Doğuş’tan Aslı’ya

Yarım kalmış bir hayat, pişmanlıklar, güzel anılar….

Benim için çok değerli, çok farklı bir insanı hayatımdan fiilen silmek zorunda bırakıldığım şu günlerde yazmanın içimi boşaltmak için en iyi yol olduğunu düşündüm.

Hep çok uzak gelen ölüm, sonsuzluk kavramlarının bu kadar yakın olduğunu fark etmek beni derinden sarstı. Ölümün çaresizliğinin o acı, çürümüş tadını h
astaneye ilk girdiğimde Mehmet Abinin ‘kötü Doğuş’cum kötü’ sözleriyle aldım.
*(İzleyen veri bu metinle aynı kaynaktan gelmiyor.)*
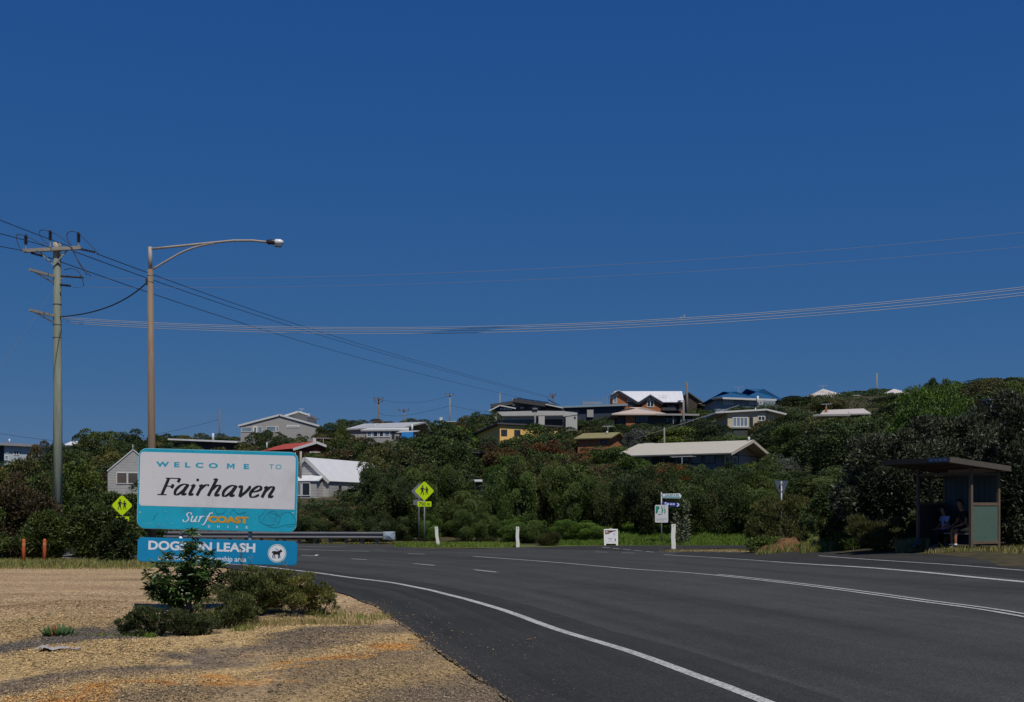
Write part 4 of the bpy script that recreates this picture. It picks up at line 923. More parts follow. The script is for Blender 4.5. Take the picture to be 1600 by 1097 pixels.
    if shirt_mark: sn += [(v(.2, 0, hip + .1), (.05 * k, .16 * k))]; se += [(0, len(sn) - 1)]
    so = skinned('shirt', sn, se, shirt, t, 2)
    if shirt_mark:
        mb = MB(); mb.poly([(-.07 * k, .80 * k), (.06 * k, .80 * k), (.03 * k, .88 * k), (-.05 * k, .87 * k)], 0); o = mb.build('shirt_print', shirt_mark, t); o.location = (.105 * k + ln * .5 + .16 * k, 0, 0); o.rotation_euler = (0, 0, R(90))
    pn = [(v(0, 0, hip - .01), (.145 * k, .165 * k))]; pe = []
    for sy in (-1, 1):
        fo = foot_out * (1 if sy > 0 else -.3)
        pts = [((.14, sy * .10, hip), .098), ((.32, sy * .11, hip + .01), .09), ((.43, sy * .115, hip + .0), .078)]
        if not legs_bare: pts += [((.47, sy * .115, hip - .06), .072), ((.465 + fo * .5, sy * .115, .32), .07), ((.44 + fo, sy * .115, .1), .058)]
        p = 0
        for q, r in pts: pn.append((v(*q), r * k)); pe.append((p, len(pn) - 1)); p = len(pn) - 1
    skinned('shorts' if legs_bare else 'trousers', pn, pe, shorts, t, 2)
    for (fx, fy) in feet:
        skinned('shoe', [(v(fx - .03, fy, .06), .045 * k), (v(fx + .08, fy, .045), .042 * k), (v(fx + .2, fy, .035), .03 * k)], [(0, 1), (1, 2)], shoe, t, 1)
        if legs_bare: mb = MB(); mb.tube([(fx * k, fy * k, .075 * k), (fx * k, fy * k, .13 * k)], .042 * k, 10); mb.build('sock', M_TXTW, t, True)
    return t
pos = lambda a, c, z=0: (F1.x + E1.x * a + E2.x * c, F1.y + E1.y * a + E2.y * c, SG + .035 + z)
FACE = math.atan2(-.12, -1.0)
BLK = paint('black_cotton', (.012, .012, .013), .9, .2, 20); BLUE = paint('light_blue_cotton', (.36, .48, .85), .9, .08, 14); DKBLUE = paint('dark_denim', (.012, .015, .025), .9, .2, 20)
seated('child in a light blue shirt and dark trousers seated in the bus shelter', pos(.80, 1.42), FACE, .86, BLUE, DKBLUE, False, .02, ((.16, .24, .74), (.36, .12, .62)), paint('grey_shoe', (.1, .1, .12), .7, .2), 0.0, DKBLUE)
seated('older person in black top leaning forward on the shelter bench, one bare shin in sun', pos(.80, .70), FACE, 1.0, BLK, BLK, True, .1, ((.22, .25, .72), (.44, .14, .61)), BLK, 0.02)
def backpack():
    b = GP(1434, 862); b.z = g1(b.x, b.y); t = thing('backpack', b, 'dark backpack slumped on the ground by the shelter\'s far post', 'backpack')
    skinned('bag_body', [((0, 0, .12), (.15, .13)), ((.03, 0, .28), (.12, .11)), ((.05, 0, .38), (.06, .06))], [(0, 1), (1, 2)], paint('dark_grey_canvas', (.045, .045, .055), .9, .2, 20), t, 2)
    skinned('front_pocket', [((-.12, -.03, .1), .08), ((-.10, -.02, .2), .06)], [(0, 1)], paint('grey_canvas', (.07, .07, .085), .9, .2, 20), t, 2)
    mb = MB(); mb.tube([(.05, 0, .38), (.1, -.05, .42), (.16, -.06, .3), (.17, -.05, .1)], .014, 6); mb.build('strap', BLK, t, True)
backpack()

# ------------------------------------------------------------------ houses on the hill
GLASS = glass_mat('dark_window_glass', (0.03, 0.04, 0.05)); GLASSB = glass_mat('pale_window_glass', (0.20, 0.27, 0.32), .12)
WFR = paint('white_window_frame', (.68, .68, .66), .5, .05, 4); DFR = paint('dark_window_frame', (.04, .04, .045), .5, .1, 4)
FASC = paint('white_fascia', (.56, .56, .55), .5, .06, 3)
HOUSES = []                                             # what must stay in view: px from, px to, lowest visible row, distance
class House:
    def __init__(self, name, label, pxc, d, yaw=0.0, see=None, cat='house', base=None):
        self.pxc, self.d, self.s = pxc, d, d / F
        x = (pxc - 800) / F * d; self.z0 = g1(x, d) if base is None else base
        self.t = thing(name, (x, d, self.z0), label, cat, None, yaw); self.yaw = yaw
        for v in (see or []): HOUSES.append((*v, d))
    def X(self, px): return (px - self.pxc) * self.s
    def Z(self, py): return CAMH + (HOR - py) * self.s - self.z0
    def Zy(self, py, y): return CAMH + (HOR - py) * (self.d + y) / F - self.z0        # height of something y metres behind the front
    def wall(self, x0, x1, y0, y1, z1, mat, name='wall', z0=-.8):
        mb = MB(); mb.box(x0, x1, y0, y1, z0, z1); return mb.build(name, mat, self.t)
    def pwall(self, poly, y0, y1, mat, name='wall', z0=-.8):
        """a wall outline (top edge points, left to right, in metres) carried down to the ground"""
        mb = MB(); mb.prism([(poly[0][0], z0)] + list(poly) + [(poly[-1][0], z0)], y0, y1); return mb.build(name, mat, self.t)
    def window(self, x0, x1, z0, z1, y, n=1, frame=WFR, glass=GLASS, fw=.07, face='front', name='window', bars=0):
        mb = MB()
        def bx(a, b2, c, e, dy=.05):
            if face == 'front': mb.box(a, b2, y - dy, y + .02, c, e)
            elif face == 'left': mb.box(y - dy, y + .02, a, b2, c, e)
            else: mb.box(y - .02, y + dy, a, b2, c, e)
        bx(x0, x1, z0, z0 + fw); bx(x0, x1, z1 - fw, z1); 
        for i in range(n + 1):
            c = x0 + (x1 - x0 - fw) * i / n; bx(c, c + fw, z0 + fw, z1 - fw)
        for i in range(bars): zz = z0 + (z1 - z0) * (i + 1) / (bars + 1); bx(x0 + fw, x1 - fw, zz - .02, zz + .02, .045)
        o = mb.build(name, frame, self.t); mb = MB(); 
        if face == 'front': mb.box(x0 + .01, x1 - .01, y - .025, y + .015, z0 + .01, z1 - .01)
        elif face == 'left': mb.box(y - .025, y + .015, x0 + .01, x1 - .01, z0 + .01, z1 - .01)
        else: mb.box(y - .015, y + .025, x0 + .01, x1 - .01, z0 + .01, z1 - .01)
        mb.build('pane', glass, o); return o
    def roof(self, quads, mat, th=.12, name='roof', fascia=None):
        mb = MB()
        for q in quads: mb.sheet(q, th)
        r = mb.build(name, mat, self.t)
        if fascia:
            mb = MB()
            for a, b2 in fascia: mb.bar(a, b2, .05, .24)
            mb.build('fascia', FASC, r)
        return r
    def gable(self, w, L, eave, ridge, ov, wallmat, roofmat, ridge_along='y', x0=None, y0=0, fascia=True, th=.1):
        """rectangular gabled house; front wall at y0"""
        x0 = -w / 2 if x0 is None else x0; x1 = x0 + w; y1 = y0 + L; k = (ridge - eave)
        if ridge_along == 'y':
            xm = (x0 + x1) / 2; sl = k / (w / 2)
            self.pwall([(x0, eave), (xm, ridge), (x1, eave)], y0, y1, wallmat)
            e = eave - sl * ov + .1; r = ridge + .1; a, b2 = y0 - ov, y1 + ov
            q = [[(x0 - ov, a, e), (xm, a, r), (xm, b2, r), (x0 - ov, b2, e)], [(xm, a, r), (x1 + ov, a, e), (x1 + ov, b2, e), (xm, b2, r)]]
            fs = [((x0 - ov, a - .03, e - .1), (xm, a - .03, r - .1)), ((xm, a - .03, r - .1), (x1 + ov, a - .03, e - .1))]
        else:
            ym = (y0 + y1) / 2; sl = k / (L / 2)
            o = self.wall(x0, x1, y0, y1, eave, wallmat)
            for xx in (x0, x1):
                mb = MB(); g = [(y0, eave), (ym, ridge), (y1, eave)]; sg = .1 if xx == x0 else -.1
                vs = [(xx, a, z) for a, z in g] + [(xx + sg, a, z) for a, z in g]
                mb.add(vs, [(0, 1, 2), (5, 4, 3), (0, 3, 4, 1), (1, 4, 5, 2), (2, 5, 3, 0)]); mb.build('gable_wall', wallmat, self.t)
            e = eave - sl * ov + .1; r = ridge + .1; a, b2 = x0 - ov, x1 + ov
            q = [[(a, y0 - ov, e), (b2, y0 - ov, e), (b2, ym, r), (a, ym, r)], [(a, ym, r), (b2, ym, r), (b2, y1 + ov, e), (a, y1 + ov, e)]]
            fs = []
            for xx in (a - .03, b2 + .03): fs += [((xx, y0 - ov, e - .1), (xx, ym, r - .1)), ((xx, ym, r - .1), (xx, y1 + ov, e - .1))]
        return self.roof(q, roofmat, th, fascia=fs if fascia else None)
    def hip(self, x0, x1, y0, y1, eave, ridge, ov, mat, inset=None, th=.1):
        inset = (y1 - y0) / 2 if inset is None else inset; ym = (y0 + y1) / 2; x0 -= ov; x1 += ov; y0 -= ov; y1 += ov
        a, b2, c, e = (x0, y0, eave), (x1, y0, eave), (x1, y1, eave), (x0, y1, eave); p, q = (x0 + inset + ov, ym, ridge), (x1 - inset - ov, ym, ridge)
        mb = MB(); mb.add([a, b2, c, e, p, q, *[(v[0], v[1], v[2] - .16) for v in (a, b2, c, e)]], [(0, 1, 5, 4), (1, 2, 5), (2, 3, 4, 5), (3, 0, 4), (0, 6, 7, 1), (1, 7, 8, 2), (2, 8, 9, 3), (3, 9, 6, 0), (9, 8, 7, 6)])
        return mb.build('roof', mat, self.t)
    def antenna(self, px, pbase, ptop, w=12, y=1.5, mat=None):
        x = self.X(px); z0, z1 = self.Z(pbase), self.Z(ptop); mb = MB(); mb.tube([(x, y, z0), (x, y, z1)], .025, 6)
        hw = w * self.s / 2; mb.bar((x - hw, y, z1 - .03), (x + hw, y, z1 + .02), .03, .03)
        for i in range(7): q = x - hw + 2 * hw * i / 6; mb.bar((q, y - .35 - .05 * i, z1), (q, y + .35 + .05 * i, z1), .02, .02)
        mb.build('tv_antenna', mat or M_ANT, self.t)
    def flue(self, px, pbase, ptop, r=.1, y=1.0, mat=None):
        mb = MB(); mb.tube([(self.X(px), y, self.Z(pbase)), (self.X(px), y, self.Z(ptop))], r, 8); mb.build('flue', mat or M_ANT, self.t, True)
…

Doktor odadan çıkarken gördüğüm süt beyazı bir vücut, başında çırpınan doktorlar ve bir kalp ritmi makinesinin acı acı yavaşlayan sesi bana her şeyi anlatmaya yetti. İnsanların çaresizliği bana hiç olmadığı kadar normal ve anlamlı gelmişti. Odanın önüne oturdum ve zihin gücüyle Aslı’ya destek olmaya çalıştım taki; doktorun oksijeni kestiğini duyana kadar. İşte o an ölümün o kutsal dayanılmaz gücünü vücudumda hissettim ve önce titremeye başladım sanki boğazımda bir şey takılmış ve hep orada kalacakmış gibi nefes alamamaya başladım, sinir kriziydi galiba. Kim olduğunu hatırlayamadığım iki kişi beni dışarı çıkarttı. Ayrılmak istemiyordum odanın başından sanki gücüm yetecekmiş gibi ölümün karşısında.
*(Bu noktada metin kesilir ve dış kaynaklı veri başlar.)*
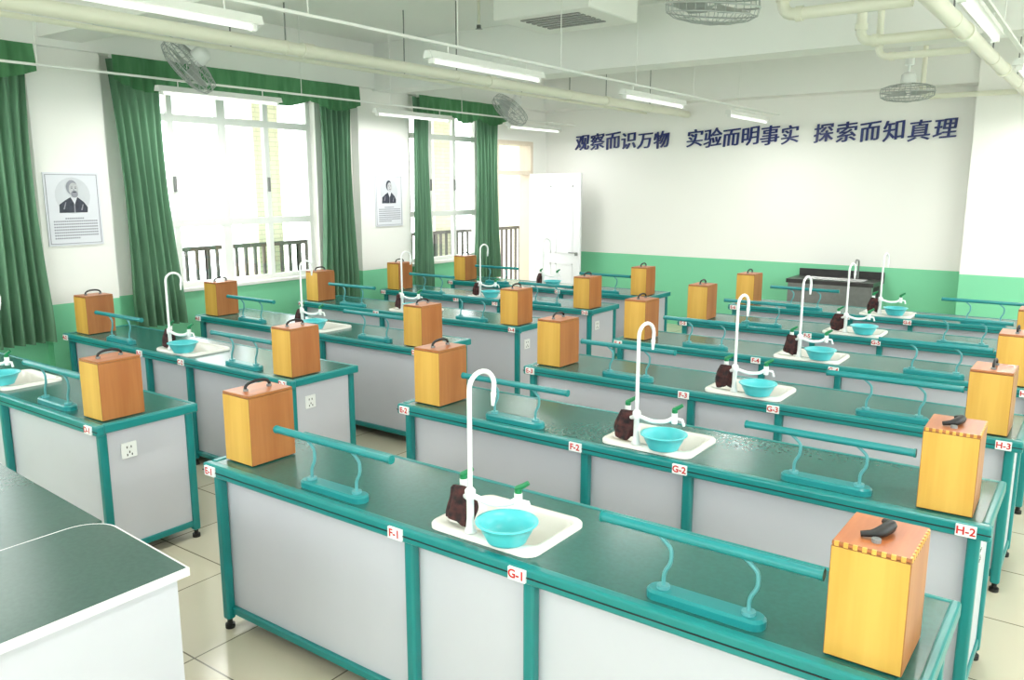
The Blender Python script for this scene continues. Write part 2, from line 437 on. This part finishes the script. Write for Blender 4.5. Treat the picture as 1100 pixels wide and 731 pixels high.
# ---------------------------------------------------------------- lab benches
L,W,H=2.88,0.55,0.80
def bench_mesh():
    b=MB(); hx0,hx1,hy0,hy1=1.27,1.69,0.07,0.38
    for q in ((0.015,hx0,0.015,W-0.005),(hx1,L-0.015,0.015,W-0.005),(hx0,hx1,0.015,hy0),(hx0,hx1,hy1,W-0.005)):
        b.box(*q,0.765,0.796,M_top)
    b.box(-0.02,L+0.02,-0.02,0.022,0.742,0.80,M_teal,0.01,3)
    b.box(-0.02,L+0.02,-0.0225,-0.018,0.766,0.770,M_black)
    b.box(0,L,W-0.012,W+0.012,0.75,0.799,M_teal,0.006,2)
    b.box(-0.02,0.018,0.022,W+0.012,0.742,0.80,M_teal,0.008,2)
    b.box(L-0.018,L+0.012,0.022,W+0.012,0.75,0.80,M_teal,0.008,2)
    b.box(0.03,L-0.03,0.05,0.065,0.10,0.766,M_panel); b.box(0.03,L-0.03,W-0.065,W-0.05,0.10,0.766,M_panel)
    b.box(0.03,0.045,0.065,W-0.065,0.10,0.766,M_panel); b.box(L-0.045,L-0.03,0.065,W-0.065,0.10,0.766,M_panel)
    b.box(0.02,L-0.02,0.03,0.055,0.07,0.105,M_teal,0.004,1); b.box(0.02,L-0.02,W-0.055,W-0.03,0.07,0.105,M_teal,0.004,1)
    b.box(0.02,0.045,0.05,W-0.05,0.07,0.105,M_teal,0.004,1); b.box(L-0.045,L-0.02,0.05,W-0.05,0.07,0.105,M_teal,0.004,1)
    for x in (0.035,1.19,1.72,L-0.035):
        for y in (0.028,W-0.028):
            b.box(x-0.022,x+0.022,y-0.022,y+0.022,0.045,0.75,M_teal,0.012,3)
            b.cyl((x,y,0),0.022,0.0,0.02,M_black,12); b.cyl((x,y,0),0.012,0.02,0.05,M_black,10)
    # sockets
    for (x,sg) in ((0.03,-1),(L-0.03,1)):
        xa,xb=sorted((x,x+sg*0.008))
        b.box(xa,xb,0.12,0.206,0.58,0.666,M_white,0.003,1)
        xc,xd=sorted((x+sg*0.008,x+sg*0.0095))
        for (yy,zz) in ((0.15,0.64),(0.173,0.64),(0.163,0.612),(0.15,0.598),(0.176,0.598)): b.box(xc,xd,yy-0.002,yy+0.003,zz-0.006,zz+0.006,M_black)
    for x in (0.04,1.16,1.70,L-0.06):
        b.box(x-0.034,x+0.034,-0.030,-0.019,0.750,0.793,M_white,0.001,1)
    return b.mesh('student_lab_bench')
ME_bench=bench_mesh()

def sink_mesh():
    b=MB(); cx,cy=0,0; w,d=0.46,0.36; c2=0.016
    loops=[rr(cx,cy,w,d,0.05,-0.0035),rr(cx,cy,w,d,0.05,0.010),rr(cx,cy,w-0.012,d-0.012,0.046,0.016),rr(cx,c2,w-0.05,d-0.08,0.04,0.016),
           rr(cx,c2,w-0.068,d-0.098,0.04,0.006),rr(cx,c2,w-0.085,d-0.115,0.05,-0.12),rr(cx,c2,w-0.14,d-0.17,0.05,-0.17),rr(cx,c2,0.05,0.05,0.02,-0.178)]
    b.loft(loops,M_porc,True,True)
    b.cyl((cx,c2,0),0.022,-0.1779,-0.174,M_steel)
    return b.mesh('lab_sink')
ME_sink=sink_mesh()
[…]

Kendime geldiğimde soğuk bir kapalı parkta yerde oturuyordum. Daha sonra taksiye binmek için dışarı çıktığımda artık büyümüştüm. Hayat artık daha anlamsız, boş ve kısa geldiğinden acı acı güldüm halimize, endişelerimize.
Ertesi sabah, Aslı’nın odasındaydım. Daha önce de gelmiştim ama hiç bu kadar ayrıntılı inceleme fırsatım olmamıştı. İnanılmaz bir düzen, simetri ve temizlik. Nice yıllara yazan kartpostallar bile büyükten küçüğe sıralı, her ne kadar dilekler kabul olmamış bile olsa. Masanın üstünde takvimi ve pazartesi için dişçiden alınmış randevu hatırlatması, odada ölüm sessizliği. Bütün gün Aslı’sız olan Aslı’nın odasında öylece oturdum. Ece geldiğinde direk anladım öğrendiğini, onunda yüzünde vardı çaresizlik. Ablam ölmedi dedi bize o da inanmak istiyordu kendisine, ‘ablam bana göz kırptı, ölmedi o biliyorum’ dedi artık olmadığını bile bile. Aslında haklıydı ablası ölmemişti, yetenekleri sınırlı olan bedenden ayrılmış sonsuzluğa ulaşmıştı, ölümsüzdü artık.
Ayrılık günü geldiğinde, gökyüzünün göz yaşlarıyla geldim kendime. Al bayraklı tabutu taşıyan arabanın gelmesiyle bende katıldım gökyüzüne yağmur yağdırmaya dünyaya. Aslı’nın göğüs resimlerini dağıttıkça ürkütücü biçimde güçlenen yağmur veda vakti geldiğinde kara dönüştü. Kar yağıyordu Aslı’nın çok sevdiği, uğrunda can verdiği kardı, bu kar o kardı, yalnız bırakmadı Aslı’yı son yolculuğunda, vefa borcu hatırına. Kar eşliğinde tabuttan çıkan çarşafa sarılı melek yavaşça yerine kondu, üstü kapandı ve örttü üstünü kara toprak sevenlerinin kürek sallamasıyla. Ben de üstüne yavaşça bıraktım toprak, onu incitmekten korkarcasına. En son yapmak istediğim şeydi Aslımın üstüne toprak atmak ama ölümün gücü bana bunu da yaptırdı. Sonra Ece istedi ablasının yeni yatağını görmeyi. Götürdüm sessizce baktı, ağlamadı ölümün gücünün karşısında küçücük haliyle dimdik ayaktaydı.